Within the listing below, locate all lines containing the word "picture". Copy each one.

◇ ◇ ◇ ◇

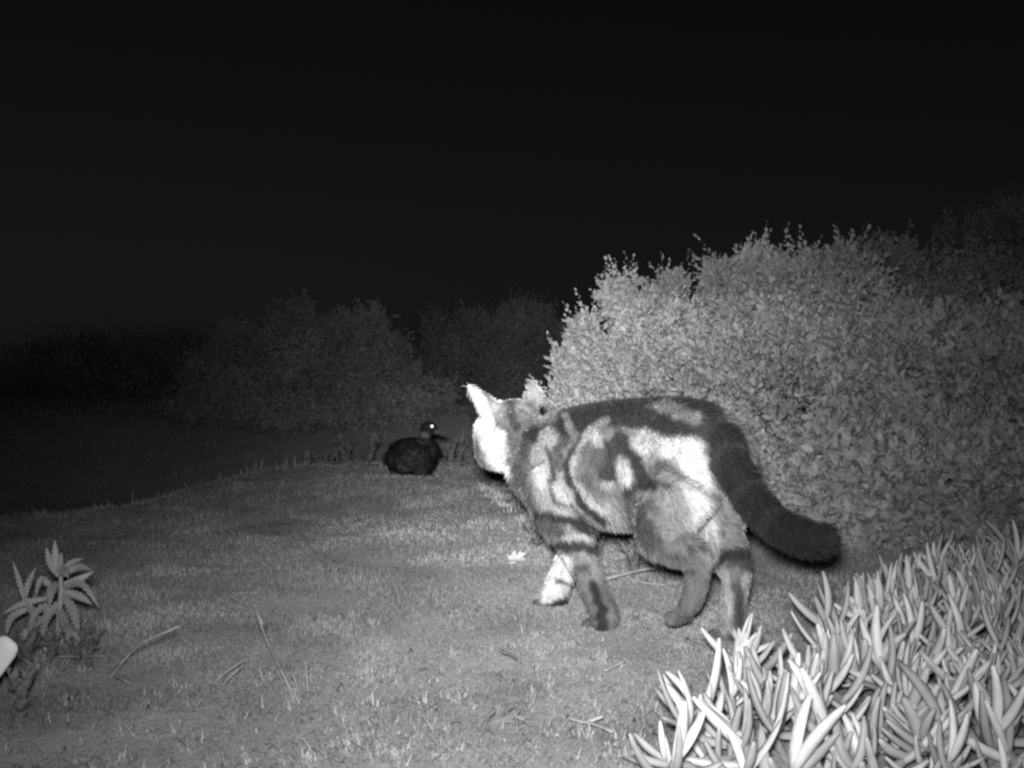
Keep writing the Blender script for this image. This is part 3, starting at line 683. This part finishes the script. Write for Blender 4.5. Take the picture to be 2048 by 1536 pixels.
LEAVES = [([(120, 1150), (114, 1118), (110, 1080)], 26, 0), ([(118, 1152), (103, 1125), (92, 1094)], 24, .01), ([(121, 1150), (122, 1128), (124, 1104)], 20, -.01),
          ([(122, 1140), (145, 1124), (168, 1117)], 16, -.01), ([(124, 1150), (158, 1134), (184, 1140)], 24, -.02), ([(128, 1168), (160, 1158), (188, 1143)], 22, .01),
          ([(126, 1176), (165, 1168), (200, 1216)], 22, -.03), ([(126, 1182), (160, 1192), (184, 1208)], 26, -.01), ([(128, 1190), (150, 1225), (158, 1268)], 32, -.03),
          ([(50, 1200), (40, 1162), (26, 1122)], 18, 0), ([(50, 1202), (58, 1168), (72, 1134)], 20, .01), ([(112, 1185), (85, 1158), (70, 1196)], 20, -.02), ([(96, 1196), (50, 1206), (4, 1228)], 20, -.01),
          ([(118, 1225), (85, 1215), (55, 1255)], 24, -.03), ([(120, 1235), (140, 1265), (132, 1300)], 24, -.03), ([(80, 1245), (55, 1262), (40, 1300)], 22, -.02), ([(118, 1215), (130, 1245), (112, 1285)], 30, -.035),
          ([(118, 1205), (95, 1235), (85, 1275)], 30, -.03), ([(60, 1215), (25, 1235), (12, 1275)], 24, -.02), ([(118, 1245), (150, 1268), (165, 1292)], 18, -.02), ([(55, 1205), (70, 1230), (62, 1262)], 26, -.025),
          ([(115, 1150), (128, 1140), (138, 1156)], 30, -.02), ([(117, 1165), (105, 1180), (100, 1215)], 30, -.025)]
for pts, wp, dy in LEAVES:
    V_, F_ = strip_leaf(pts, WY, wp * .66, True, 19, dy * 1.6); chw('leaf', V_, F_)

# ------------------------------------------------------------------ small plants, grass, sticks
def sprig(seed, nst=5, h=.09, lw=.006):
    rs = np.random.default_rng(seed); lf = MB(); st = MB()
    for k in range(nst):
        a = rs.random() * 6.28; top = np.array([math.cos(a) * .35 * h, math.sin(a) * .35 * h, h * (.55 + .5 * rs.random())]) * [rs.random() + .4, rs.random() + .4, 1]
        path = smooth_path([[0, 0, -.01], top * [.3, .3, .5], top], 7); st.add(loft(path, .0016, .0016, None, 5))
        for j in range(9):
            b = path[int(1 + j * 5 / 9)]; aa = rs.random() * 6.28; el = .5 + .5 * rs.random()
            d = np.array([math.cos(aa) * math.cos(el), math.sin(aa) * math.cos(el), math.sin(el)]); s = unit(np.cross(d, [0, 0, 1])); L = h * .26 * (.7 + .5 * rs.random()); wv = lw * (.8 + .5 * rs.random()); nn_ = np.cross(s, d)
            lf.add(([b, b + d * L * .5 + s * wv + nn_ * wv * .3, b + d * L, b + d * L * .5 - s * wv + nn_ * wv * .3], [(0, 1, 2, 3)]))
    r_ = empty('leafy_sprig'); lf.build('leaves', M_sprig, r_); st.build('stems', M_wood, r_); return r_
M_sprig = mat('sprig_leaf', 0.24, 0.8, 0.2, noise=(30, .8, 1.2))
SP = [sprig(i, 5 + i % 3, .10 + .02 * (i % 3)) for i in range(5)]; usedp = set()
def place(protos, i, p, rz, s, label, cat_, group=None, dz=0):
    o = protos[i] if (id(protos), i) not in usedp else copy_tree(protos[i]); usedp.add((id(protos), i))
    o.location = (p[0], p[1], g1(p[0], p[1]) + dz); o.rotation_euler = (0, 0, rz); o.scale = (s, s, s); tag(o, label, cat_, group); return o
for k in range(46):
    px = 520 + 270 * rng.random(); Yd = 4.2 + 1.1 * rng.random(); xx = (px - CX) / F * Yd
    if lip_dist([xx], [Yd])[0] < -.12 - .1 * rng.random(): continue
    place(SP, k % 5, (xx, Yd), rng.random() * 6.28, .2 + .75 * rng.random() ** 1.6, 'small dim leafy sprig in the fringe along the mound edge, left of the bird', 'sprig', 'sprigs left of the bird')
for k in range(20):
    px = 885 + 110 * rng.random(); Yd = 4.35 + .9 * rng.random(); xx = (px - CX) / F * Yd
    place(SP, k % 5, (xx, Yd), rng.random() * 6.28, .45 + .45 * rng.random(), 'small dim leafy sprig between the bird and the cat’s head', 'sprig', 'sprigs right of the bird')
SINGLE = [(1072, 1098, .62, 'upright pale leafy sprig on the turf beside the cat’s chest'), (1050, 985, .8, 'tangled pale sprig under the cat’s chin'), (1270, 1150, .5, 'low sprig of round leaves under the cat’s belly'),
          (1200, 1110, .5, 'sprig behind the cat’s front leg'), (40, 1440, .45, 'pale lobed seedling on the soil at the bottom left corner')]
for i, (px, py, s, lb) in enumerate(SINGLE):
    Yd = H * F / (py - 745); place(SP, i % 5, P(px, py, Yd), rng.random() * 6.28, s, lb, 'sprig')
for k in range(14):
    px = 5 + 190 * rng.random(); py = 1285 + 90 * rng.random(); Yd = H * F / (py - 745)
    place(SP, k % 5, P(px, py, Yd), rng.random() * 6.28, .16 + .2 * rng.random(), 'small low seedling in the litter below the jagged-leaved weed at the left', 'sprig', 'seedlings below the weed')
def tuft(seed, n=36, L=.016):
    rs = np.random.default_rng(seed); m = MB()
    for k in range(n):
        a = rs.random() * 6.28; ln = .55 + 1.0 * rs.random(); l = L * (.5 + .8 * rs.random()); d = np.array([math.cos(a), math.sin(a), 0]); s = np.array([-d[1], d[0], 0]) * .0006
        b = d * .022 * rs.random() + np.array([0, 0, -.004]); p1 = b + (d * math.sin(ln * .5) + [0, 0, math.cos(ln * .5)]) * l * .5; p2 = p1 + (d * math.sin(ln * 1.2) + [0, 0, math.cos(ln * 1.2)]) * l * .5
        m.add(([b - s, b + s, p1 + s * .9, p1 - s * .9, p2], [(0, 1, 2, 3), (3, 2, 4)]))
    r_ = m.build('grass_tuft', M_straw, None, False); return r_
TF = [tuft(i) for i in range(6)]
M_pale = mat('bleached_straw', 0.75, .8, .2, noise=(50, .75, 1.1))
TC = [tuft(20 + i, 44, .02) for i in range(3)]
for o in TC: o.data.materials.clear(); o.data.materials.append(M_pale)
for k in range(150):
    px = 120 + 1230 * rng.random() ** .75; py = 1535 - 300 * rng.random() ** 1.9; Yd = H * F / (py - 745); place(TF, k % 6, P(px, py, Yd), rng.random() * 6.28, .4 + .7 * rng.random(), 'short straw-pale grass tuft in the near turf, towards the bottom edge of the picture', 'grass tuft', 'dry grass tufts in the near turf')
for k in range(34):
    px = 960 + 110 * rng.random(); py = 965 + 110 * rng.random() * (px - 940) / 130; Yd = H * F / (py - 745); place(TC, k % 3, P(px, py, Yd), rng.random() * 6.28, .8 + .9 * rng.random(), 'bleached grass tuft in the clump below the cat’s chin and chest', 'grass tuft', 'grass tufts below the cat’s chin')
for k in range(16):
    px = 150 * rng.random() + 20; py = 1290 + 70 * rng.random(); Yd = H * F / (py - 745); place(TF, k % 6, P(px, py, Yd), rng.random() * 6.28, .9 + .8 * rng.random(), 'grass tuft around the foot of the jagged-leaved weed at the left', 'grass tuft', 'grass tufts at the foot of the weed')
for k in range(14):
    px = 1180 + 260 * rng.random(); py = 1085 + 40 * rng.random(); Yd = H * F / (py - 745); place(TF, k % 6, P(px, py, Yd), rng.random() * 6.28, .8 + .7 * rng.random(), 'pale grass tuft on the turf beyond the cat’s belly', 'grass tuft', 'grass tufts under the cat’s belly')
def stick(name, label, cat_, paths, r0=.0022, r1=.0012, m=M_straw, head=None, lift=.004):
    mb = MB(); p0 = None
    for pts in paths:
        q = []
        for i, (px, py, hz) in enumerate(pts):
            # hz is the height above the soil; solve the depth for that height
            Yd = (H - hz) * F / (py - 745); p = P(px, py, Yd); p[2] = g1(p[0], p[1]) + hz + lift; q.append(p)
        if p0 is None: p0 = q[0]
        q = smooth_path(q, 10); mb.add(loft(q - p0, np.linspace(r0, r1, 10), np.linspace(r0, r1, 10), None, 6))
    if head:
        q = [];
        for (px, py, hz) in head:
            Yd = (H - hz) * F / (py - 745); p = P(px, py, Yd); p[2] = g1(p[0], p[1]) + hz + lift; q.append(p)
        q = smooth_path(q, 14)
    root_ = mb.build(name, m); root_.location = p0; tag(root_, label, cat_)
    if head:
        hb = MB()
        for i in range(1, 14):
            t_ = unit(q[i] - q[i - 1])
            for s in (-1, 1): 
                d = unit(t_ + np.array([s * .12, 0, .1])); sv = unit(np.cross(d, [0, -1, 0])) * .0006
                hb.add(([q[i] - p0, q[i] + d * .004 + sv - p0, q[i] + d * .008 - p0, q[i] + d * .004 - sv - p0], [(0, 1, 2, 3)]))
        hb.build('seed_head', m, root_, False)
    return root_
stick('grass_stalk', 'dry grass stalk with a feathery head slanting up, right of the jagged-leaved weed', 'grass stalk', [[(222, 1360, .0), (250, 1325, .012), (280, 1295, .03), (345, 1264, .05)]], .0008, .0005, head=[(278, 1296, .03), (310, 1280, .04), (347, 1263, .05)])
stick('grass_stalk', 'thin grass stalk with a small drooping head in the left half of the turf', 'grass stalk', [[(600, 1415, .0), (565, 1355, .02), (530, 1280, .045), (512, 1220, .07)]], .0009, .0006, head=[(528, 1262, .055), (518, 1240, .063), (511, 1219, .07)])
for lb, pth in (('short straw leaning right on the turf left of centre, longer of two', [(430, 1370, .0), (460, 1345, .012), (490, 1326, .02)]), ('short straw leaning right on the turf left of centre, lower of two', [(445, 1378, .0), (470, 1352, .01), (486, 1338, .018)]),
                ('bent straw lying on the soil below the weed', [(225, 1357, .0), (245, 1363, .005), (265, 1372, .0)]), ('long straight straw lying across the foot of the weed', [(120, 1320, .008), (170, 1318, .006), (215, 1318, .004)]),
                ('thin straw leaning left at the bottom, left of centre, tallest of three', [(590, 1415, 0), (575, 1375, .02), (562, 1345, .035)]), ('thin straw leaning left at the bottom, middle one of three', [(602, 1412, 0), (594, 1380, .018), (587, 1355, .03)]), ('thin nearly upright straw at the bottom, right of three', [(617, 1395, 0), (614, 1360, .018), (611, 1330, .032)])):
    stick('grass_stalk', lb, 'grass stalk', [pth], .0008, .0005)
stick('twig', 'forked pale twig lying on the turf at the bottom, right of centre', 'twig', [[(1135, 1436, .002), (1160, 1446, .003), (1185, 1452, .004), (1225, 1475, .003)], [(1172, 1448, .003), (1190, 1441, .006), (1205, 1436, .009)]], .0022, .0013)
stick('twig', 'dark bent twig stub on the turf, between the cat’s front paw and the bottom edge', 'twig', [[(1005, 1318, .006), (1020, 1325, .005), (1040, 1338, .003)]], .0022, .0013, M_wood)
stick('twig', 'fine twig lying under the cat’s belly beside the creeping stem', 'twig', [[(1255, 1165, .004), (1290, 1172, .003), (1330, 1175, .003)]], .0013, .0009)
stick('twig', 'fine twig lying on the turf between front and hind paws, towards the succulents', 'twig', [[(1210, 1345, .003), (1230, 1338, .004), (1250, 1330, .006)]], .0013, .0009)
stick('creeping_stem', 'thick creeping runner lying on the turf under the cat’s belly', 'runner', [[(1205, 1165, .006), (1250, 1155, .008), (1300, 1143, .01), (1345, 1140, .008)]], .0032, .0024)
# dry curled leaves bundle at bottom centre, pale rosette
def leafbits(name, label, cat_, specs, m, Y0=None):
    root_ = empty(name); px, py = specs[0][0][0]; b = P(px, py, H * F / (py - 745)); b[2] = g1(b[0], b[1]); root_.location = b; tag(root_, label, cat_)
    for pts, wp in specs:
        Yd = H * F / (max(p[1] for p in pts) - 745) - .004
        V_, F_ = strip_leaf(pts, Yd, wp, False, 9); mk('leaf', np.array(V_) - b, F_, m, root_, smooth=True)
M_dead = mat('dead_leaf', 0.17, .85, .1, noise=(60, .6, 1.4))
leafbits('dead_leaf_clump', 'fan of curled dead leaves lying on the turf at the bottom centre', 'dead leaves',
         [([(988, 1446), (1000, 1425), (1012, 1414)], 9), ([(948, 1452), (975, 1432), (995, 1416)], 10), ([(1010, 1447), (1030, 1428), (1040, 1418)], 8), ([(965, 1450), (1000, 1440), (1030, 1430)], 8), ([(1030, 1432), (1050, 1440), (1062, 1452)], 8), ([(990, 1447), (1020, 1442), (1050, 1452)], 7), ([(1000, 1440), (1008, 1424), (1030, 1412)], 7)], M_dead)
leafbits('pale_rosette', 'small bright starry rosette on the turf left of the cat’s far front leg', 'small plant',
         [([(1035, 1125), (1022, 1116), (1015, 1112)], 11), ([(1035, 1125), (1028, 1110), (1030, 1101)], 10), ([(1036, 1125), (1040, 1112), (1052, 1106)], 11), ([(1035, 1126), (1045, 1120), (1056, 1122)], 11), ([(1034, 1126), (1022, 1128), (1014, 1130)], 9), ([(1035, 1126), (1036, 1116), (1042, 1100)], 9)], mat('rosette_leaf', .6, .6, .2, noise=(40, .9, 1.05)))
# white peg end at the left edge
q = np.array([P(-110, 1452, 1.19), P(-60, 1385, 1.19), P(-12, 1325, 1.19), P(10, 1297, 1.19), P(19, 1285, 1.19), P(23, 1280, 1.19)])
pk = MB(); pk.add(loft(q, [.012, .0125, .0125, .0118, .0098, .0062], [.004, .004, .004, .004, .0035, .002], unit([.75, 0, .66]) * 1.0, 14))

pg = pk.build('white_peg', M_white); tag(pg, 'overexposed blunt white peg end slanting in at the left edge below the weed', 'peg')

◇ ◇ ◇ ◇

— Result below —
Keep writing the Blender script for this image. This is part 3, starting at line 683. This part finishes the script. Write for Blender 4.5. Take the picture to be 2048 by 1536 pixels.
    px = 120 + 1230 * rng.random() ** .75; py = 1535 - 300 * rng.random() ** 1.9; Yd = H * F / (py - 745); place(TF, k % 6, P(px, py, Yd), rng.random() * 6.28, .4 + .7 * rng.random(), 'short straw-pale grass tuft in the near turf, towards the bottom edge of the picture', 'grass tuft', 'dry grass tufts in the near turf')